Whether it’s something short-term or a one-time event, as a member of an event organizing committee (longer term), as a member of a board of directors (usually years in length) or as an expert within a company, you will get out of it what you put in. And what better way to be a part of something from the inside!

2. Clearly define your goal.  If it is to:

  • Give back to society or your community: Seek out non-profit groups or societies dedicated to issues you are passionate about and offer your support in a desired area (i.e. fundraising) or at an event.
  • Gain experience in a specific area or business function (i.e. marketing, human resources, etc): Research local professional associations or groups, attend events and inquire into ways you can get involved. Many will have information on volunteer opportunities right on their website.
  • Learn more about an industry: Get involved with one of the numerous industry associations or sector specific networking groups. Most of these groups offering regular seminars and larger annual events or conferences are small and rely on the support of volunteers to help in the organization, planning and execution.
  • Work at a specific company, like a tech startup: In larger corporations, decisions often flow from the top down through multiple layers and it can be hard to get the attention of a decision maker. If you’re looking to gain real hands-on experience where the results of your efforts cannot go unnoticed, look to a smaller company, like a tech startup and go straight to the source: the entrepreneur.
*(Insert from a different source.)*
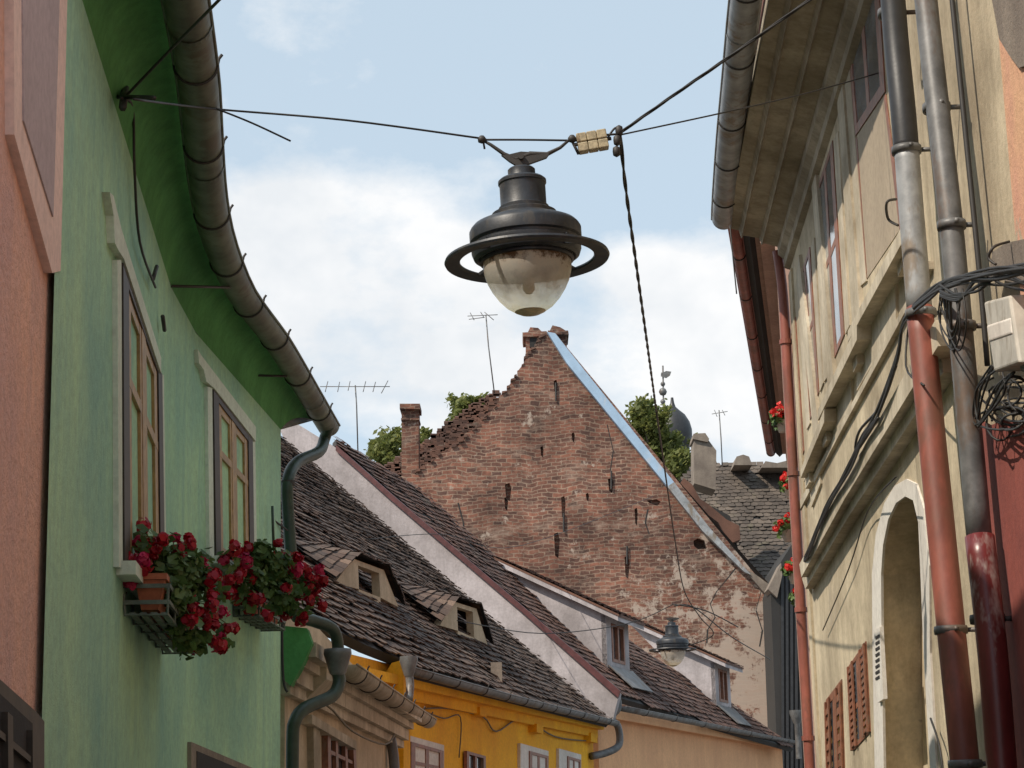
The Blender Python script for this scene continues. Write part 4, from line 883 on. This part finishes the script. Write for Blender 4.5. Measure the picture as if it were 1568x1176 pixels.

Entrepreneurs often have limited (or no) budget to hire in the early stages of building their company and often rely on the expertise of interns or volunteers. So if your goal is to transition into a certain industry but you lack relevant work experience, interning part-time at a startup can be a mutually beneficial – you will gain hands on experience that you can add to your resume while making industry contacts, and the startup gets you for free. Learn the ins and outs of a company in its infancy and you never know where you’ll end up when it’s gained a bit of traction.  The possibilities are endless!

(A student in attendance at one of the BCIC-New Ventures Competition business seminars – for free – offered to work as an unpaid intern at a tech company and received responses from more than startups wanting help!)

3. Don’t be afraid to reach out

Sometimes emails and phone calls are not enough. Do your research, follow the appropriate social media channels to learn more about what the company, organization or association is doing and find a way to meet face to face. Be prepared to pitch yourself and the value your involvement will bring.  Opportunities are not always advertised. Sometimes one doesn’t know what they need until it is presented to them.

4. Make sure the opportunity you pursue is fulfilling and meets your goal (see #2 above)

We are all busy and volunteering is a time commitment. So before you take on an opportunity, you want to ensure that it will help you to meet the above goals that you have set for yourself. There is no sense in offering help to an individual or group only to let them down or leave without having gained the experience and connections you set out to. Your ultimate goal is to enter into a relationship that will provide a sense of fulfillment.

5. When the event or volunteer opportunity is over, ask for a reference.

A reference is a reference. When your volunteer role or internship is all said and done, request a letter of reference or “recommendation” on LinkedIn.

So with that, what are you waiting for?